Thursday, September 28, 2006
angst
i think the night's getting to me. i'm getting all emo and insecure now.

i think i'll make that cut. now. so long world...

i think i'm off to cry myself to sleep. really.

why this is even considered public i have no idea. maybe i want people to think i'm some emo kid. maybe not.

i don't even know what i want.

maybe it's just getting so hard.

i hate you. really. i do. no, i don't. i love you. how can i hate you and love you? it just doesn't make sense. nth does.

maybe i need sth to get it off my mind.

the spirit is willing but the flesh is weak. i just hate being so... i don't know. it's not even about the insecurities anymore. i don't know what the heck is wrong with me.

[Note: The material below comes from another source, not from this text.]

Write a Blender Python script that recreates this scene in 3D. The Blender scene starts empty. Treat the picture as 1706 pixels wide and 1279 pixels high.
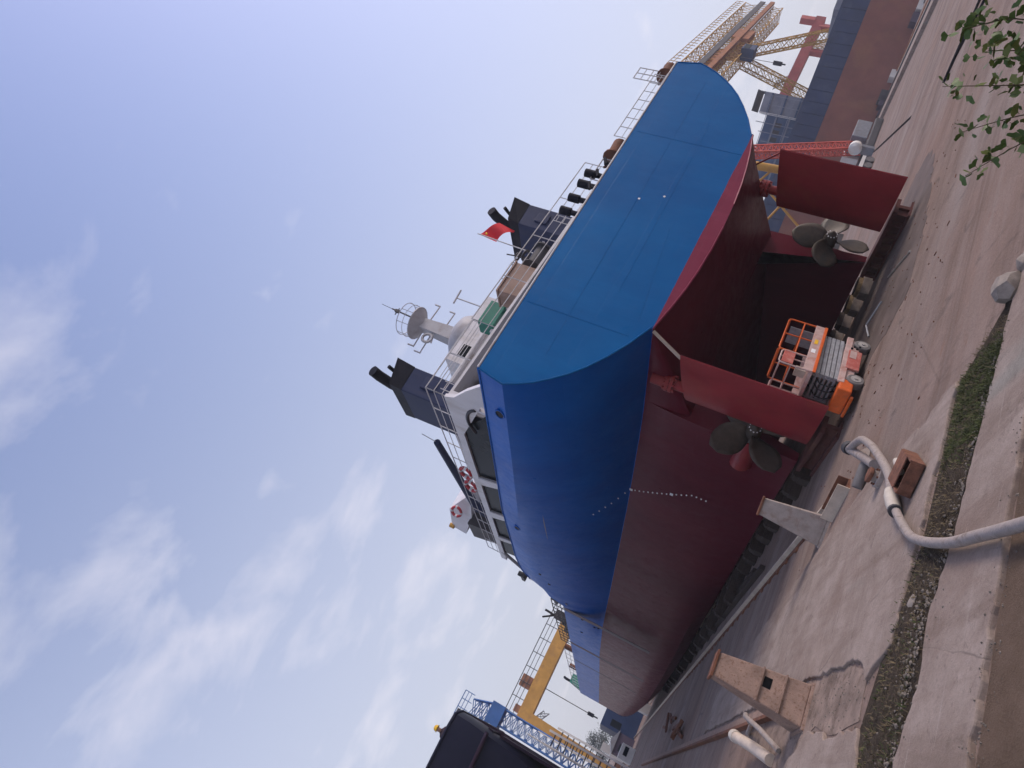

i think it's just the weariness i get of putting up this strong front week after week. no, it's not the act macho shit thing. i don't give a crap abt that. it's more of not stumbling people, esp in church. can i just cry and say i had a shitty week? i can't. can i cry and say i fought with my parents? i can't. i can't because people look up to me, and i have to be strong for them. but those motivations are just extrinsic. what about me?

and though i hate associating iris with being teenybopperish and emo, it perfectly and adequately describes how i feel.

and i don't want the world to see me
cos i don't think that they'd understand
when everything's meant to be broken
i just want you to know who i am

yeah. i hate being emo. i think i hate myself. i don't know. this is just so screwed. and i could never post this on my other blog. that's the general perception of who i am. but is this facade of a blog really me?

i'm scared. i'm scared i'll mess up. i'm scared i'll fail. i'm scared i just won't be good enough. i'm scared that my efforts will amount to nth. i'm scared i'll lose you. i'm scared i'll lose more than you. i'm scared i'll lose so much more.

i think i'll go spend time with god. i'll go into a time of worship and shutting everything out. he's the only one who's always there, even at 2 am in the morning.